GOP establishment leaders in Congress and on the appropriations committees generally profess that they’d love to cut spending more, but that the activists’ demands and their understanding of politics are simply absurdly unrealistic. They argue that the level of cuts demanded by the right would be deeply unpopular, that there’s no way to force Democrats to cave when they control key levers of government, and that a prolonged government shutdown would hurt Republicans politically.
But the hardliners suspect all this is cover for a comfort with the status quo, and a lack of desire to truly disrupt Washington. And Gaetz used the latest government spending agreement between McCarthy and Democrats as a pretext to oust McCarthy from the speakership.
Can Trump break the uniparty or is it here to stay?
In a sense, the “uniparty” idea is an attempt to answer a question: Why are so many Republican elites still so resistant to following Trump or the base on key issues?
One theory, pushed by Bannon and Codevilla before him, is that it’s about the people: The wrong Republicans, lacking sufficient loyalty to Trump and the cause, are in these jobs. So if Trump is returned to power, his appointees should be more carefully chosen for loyalty to the MAGA cause, not just the GOP. Purportedly uniparty-aligned elected officials should be primaried and replaced with MAGA-friendly candidates.
Replacing McCarthy with Johnson — a longtime conservative and Christian right activist who helped Trump try and steal the 2020 election — is, in this thinking, a major step forward.
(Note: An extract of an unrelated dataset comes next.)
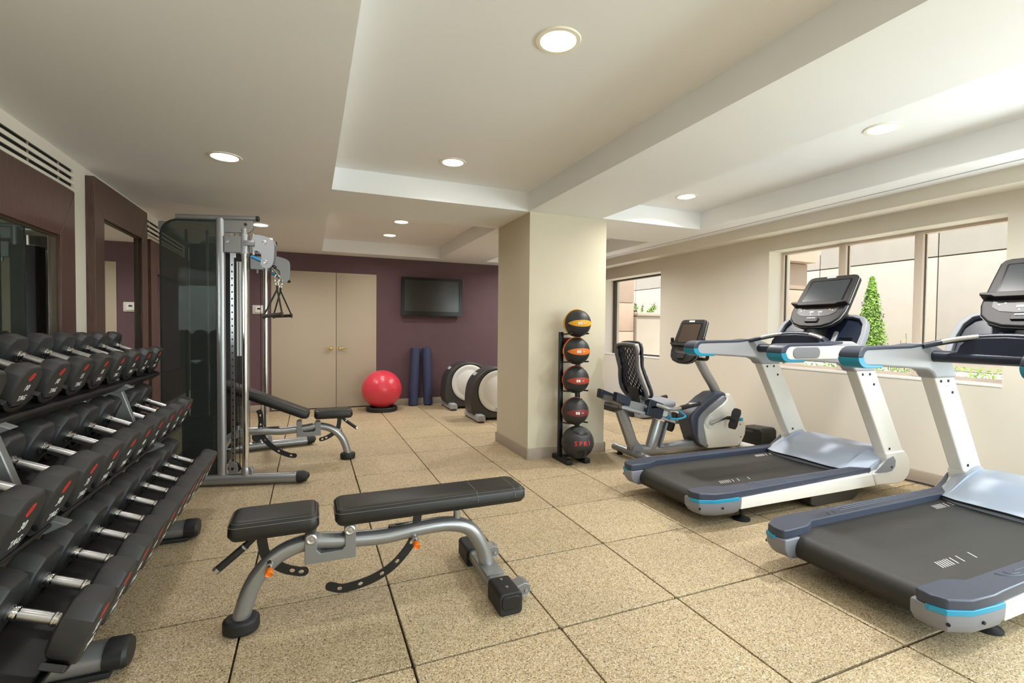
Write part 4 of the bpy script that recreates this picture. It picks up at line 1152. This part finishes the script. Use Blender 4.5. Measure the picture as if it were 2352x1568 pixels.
    for a, c in ((int(n*.17), int(n*.36)), (int(n*.64), int(n*.83))):
        MB().tube([p+V((-.003, 0, .002)) for p in HB[a:c+1]], (.0205, .0168), 14).build('pulse_sensor', 'steel', h)
    lb = MB().tube([(3.55+X, .335, 1.095), (3.55+X, .20, 1.095), (3.555+X, -.20, 1.095), (3.55+X, -.335, 1.095)], (.045, .036), 18, up=(0, 0, 1)).build('lower_bar', 'navy', R)
    web = [(-.21, 1.075), (.21, 1.075), (.215, 1.12), (.20, 1.165), (.17, 1.198), (.10, 1.213), (0, 1.218), (-.10, 1.213), (-.17, 1.198), (-.20, 1.165), (-.215, 1.12)]
    MB().prism(web, (V((X, 0, 0)), V((0, 1, 0)), V((0, 0, 1)), V((1, 0, 0))), 3.515, 3.60).build('centre_web', 'navy', R, bevel=.008)
    # dished accessory tray
    tilt = V((.5, 0, .866)); TN = V((.866, 0, -.5))
    TB = (V((3.70+X, 0, 1.10)), V((0, 1, 0)), tilt, TN)
    outl = [(-.37, 0), (.37, 0), (.372, .14), (.355, .24), (.315, .295), (.25, .318), (0, .325), (-.25, .318), (-.315, .295), (-.355, .24), (-.372, .14)]
    inn = [(p[0]*.90, .16+(p[1]-.16)*.86) for p in outl]
    ty = MB().prism(outl, TB, .0, .05, [inn]).build('tray_rim', 'mid_pl', R, bevel=.008, seg=2)
    q = TB
    P3 = lambda p, t: q[0]+q[1]*p[0]+q[2]*p[1]+q[3]*t
    lo = [[P3(((a[0])*k, .16+(a[1]-.16)*k), t) for a in inn] for k, t in ((1.0, .03), (.97, .075), (.88, .115), (.6, .13))]
    MB().rings(lo).build('tray_dish', 'navy', ty, smooth=60)
    for s in (-1, 1):
        MB().prism(rrect(.13, .09, .02), (P3((s*.22, .09), .06), V((0, 1, 0)), tilt, TN), -.03, .03).build('cup_holder', 'charcoal', ty, bevel=.008)
        MB().prism(rrect(.035, .16, .015), (P3((s*.135, .10), .05), V((0, 1, 0)), tilt, TN), -.03, .03).build('tray_rib', 'grey_pl', ty, bevel=.006)
    # console
    U = V((0, -1, 0)); Hh = V((.559, 0, .829)); N = V((-.829, 0, .559))
    CB = (V((3.80+X, 0, 1.455)), U, Hh, N)
    body = [(-.222, 0), (-.222, -.06), (-.205, -.13), (-.16, -.18), (-.09, -.208), (0, -.215), (.09, -.208), (.16, -.18), (.205, -.13), (.222, -.06), (.222, 0), (.216, .12), (.207, .26), (.190, .288), (.16, .296), (-.16, .296), (-.190, .288), (-.207, .26), (-.216, .12)]
    cs = MB().prism(body, CB, -.055, .0).build('console', 'charcoal', R, bevel=.014, seg=3)
    rim = [(p[0]*1.004, p[1]*1.004) for p in body]; rin = [(p[0]*.985, .03+(p[1]-.03)*.987) for p in body]
    MB().prism(rim, CB, -.018, -.012, [rin]).build('console_trim', 'grey_pl', cs)
    MB().prism(rrect(.335, .225, .008, 3, 0, .138), CB, -.001, .002).build('screen_bezel', 'tvbez', cs)
    MB().prism(rrect(.315, .205, .003, 2, 0, .138), CB, .0, .0032).build('screen', 'screen', cs)
    MB().prism(rrect(.075, .013, .005, 3, -.01, .277), CB, -.001, .003).build('badge', 'greydisc', cs)
    MB().prism([(-.228, .012), (.228, .012), (.228, -.004), (.17, -.012), (.15, -.024), (-.15, -.024), (-.17, -.012), (-.228, -.004)], CB, -.02, .040).build('reading_ledge', 'charcoal', cs, bevel=.004)
    kp = [(-.165, -.028), (.165, -.028), (.16, -.075), (.12, -.105), (.05, -.115), (-.05, -.115), (-.12, -.105), (-.16, -.075)]
    k_ = MB().prism(kp, CB, -.001, .003).build('key_panel', 'housing', cs)
    for x, y, wd, c in ((-.035, -.072, .036, 'mid_pl'), (.035, -.072, .036, 'mid_pl'), (-.13, -.06, .012, 'grey_pl'), (-.105, -.048, .012, 'grey_pl'), (.105, -.048, .012, 'orangeled'), (.13, -.06, .012, 'grey_pl'), (-.035, -.095, .008, 'white'), (.035, -.095, .008, 'white')):
        MB().prism(rrect(wd, .016 if wd > .02 else .009, .003, 2, x, y), CB, .002, .0045).build('key', c, k_)
    MB().prism(rrect(.105, .040, .006, 3, -.005, -.150), CB, -.001, .012).build('speed_key', 'black', cs, bevel=.003)
    MB().prism(rrect(.075, .010, .003, 3, -.005, -.138), CB, .010, .015).build('speed_key_highlight', 'mid_pl', cs)
    MB().tube([(3.78+X, 0, 1.28), (3.80+X, 0, 1.20), (3.80+X, 0, 1.10)], [(.10, .05), (.13, .06), (.16, .06)], 18, up=(0, 1, 0)).build('console_neck', 'black', R)
    MB().tube([(3.90+X, .0, 1.50), (3.99+X, 0, 1.45)], .03, 14).build('console_hinge', 'grey_pl', cs)
    MB().tube([(3.58+X, 0, 1.10), (3.86+X, 0, 1.12)], (.30, .03), 14, up=(0, 0, 1)).build('tray_base', 'navy', R)
    return R


T1_ = treadmill(2.65, 'white and slate treadmill wholly in view in front of the larger window')
T2_ = copy_tree(T1_); T2_.location = (3.2, 1.40, 0)
T2_['label'] = 'white and slate treadmill nearest the camera, cut off by the photo edge'
for o in T2_.children:
    pass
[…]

That surely has some truth to it, but it’s not the whole story. Because another view is that the supposed “uniparty” politicians are often responding to the institutional incentives and pressures of their roles — and that even MAGA diehards in those roles will face the same incentives and pressures.
Notably when Trump was president, he regularly caved to the supposed “uniparty.” He could have overridden his appointees and forced quicker troop withdrawals, but he often didn’t. He could have forced bigger fights about cutting spending, but he generally didn’t. As president, with his political future and a whole agenda at play, he had to weigh priorities and calculate political blowback.
In government, it’s often said that “where you stand depends on where you sit.” Appointees to head government agencies typically become champions of their particular agencies’ priorities. Similarly, if you’re a right-wing media commentator or a representative in a deep red district, your only real priority is to please a far-right audience, and you have no real responsibility to govern or achieve anything.
But if you’re speaker of the House, you have different priorities. You have to manage the concerns of the vulnerable swing-district members on whom your majority depends. You have to cultivate big-money donors who fund your effort to keep that majority. And you actually have responsibility over policy.
One major tell about how this works will be seen in how Speaker Johnson approaches Ukraine aid. As a little-known Congress member in a deep red district, he frequently criticized aid to Ukraine. In May 2022, he said, “We should not be sending another $40 billion abroad when our own border is in chaos, American mothers are struggling to find baby formula, gas prices are at record highs, and American families are struggling to make ends meet, without sufficient oversight over where the money will go.”
But now, as speaker of the House, he was playing a different tune. “We can’t allow Vladimir Putin to prevail in Ukraine because I don’t believe it would stop there,” Johnson said on Fox News Thursday. “We’re not going to abandon them.” The uniparty may have life in it yet.